I can see that your current path is ~, your user's home directory. You should have write permissions to that directory.

Think of it another way - if you have read and write permissions to the directory, what's stopping you from copying the file, deleting the old one and renaming the new one with different permissions?

This is exactly what vim does!


If you run vim under strace, for example:

open("testfile", O_WRONLY|O_CREAT|O_TRUNC, 0644) = -1 EACCES (Permission denied)
lstat("testfile", {st_mode=S_IFREG|0644, st_size=10, ...}) = 0
getuid() = 1000
unlink("testfile") = 0
open("testfile", O_WRONLY|O_CREAT|O_TRUNC, 0644) = 3
write(3, "ffjidfjds\n", 10) = 10
fsync(3) = 0
close(3) = 0
chmod("testfile", 0644) = 0

Based on this log, I can guess at the following process:

Some earlier permission checks (and chown attempts, etc.) are omitted for brevity.

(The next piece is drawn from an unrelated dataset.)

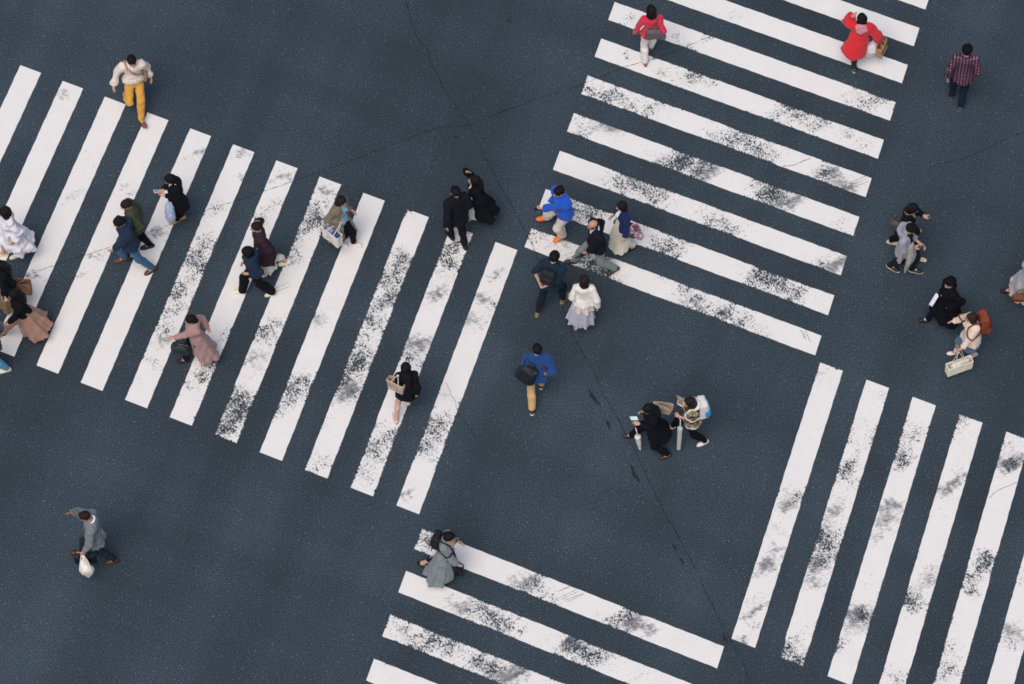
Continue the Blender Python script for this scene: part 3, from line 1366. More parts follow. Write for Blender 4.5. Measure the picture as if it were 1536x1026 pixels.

  1. open Attempt to open the file for writing (fail: permission denied)
  2. lstat Check the owner of the file
  3. getuuid Check the current user ID, to see if they match the file owner
  4. unlink Delete the file (this is allowed because write permission on the directory)
  5. open Create a new file with the same name
  6. write The file contents (read earlier, I typed in some gibberish)
  7. fsync Flush the file to disk (not really important)
  8. close
  9. chmod Change the new file's permissions to look like the old one - it just happens to have a new owner now.